The mechanical and thermal properties of MoS2–WSe2 lateral heterostructures
Abstract
The recently fabricated monolayer MoS2–WSe2 lateral heterostructures are promising for many interesting applications, such as p–n diodes, photodetectors, transistors, sensors, light-emitting diodes and thermoelectric and flexible nanodevices. In this work, we study the mechanical and thermal properties of MoS2–WSe2 lateral heterostructures by using molecular dynamics (MD) simulations based on the recently parameterized Stillinger-Weber (SW) potential. It is found that the fracture strength and fracture strain of MoS2–WSe2 lateral heterostructures are dictated by the mechanical properties of MoS2, and are very sensitive to temperature. However, when a crack is introduced in the MoS2–WSe2 heterostructures, failure may occur either in MoS2 or WSe2, depending on the crack length and location.
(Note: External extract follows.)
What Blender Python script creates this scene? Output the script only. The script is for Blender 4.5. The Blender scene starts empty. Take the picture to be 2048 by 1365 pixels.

Interestingly, the fracture strengths obtained from our MD simulations are in agreement with those obtained from the Griffith theory. Our MD simulations further reveal that, in addition to the low thermal conductivities of MoS2 and WSe2, the MoS2–WSe2 heterojunctions exhibit a very low interfacial thermal conductance, which is about one order of magnitude lower than that of graphene–hBN heterojunctions.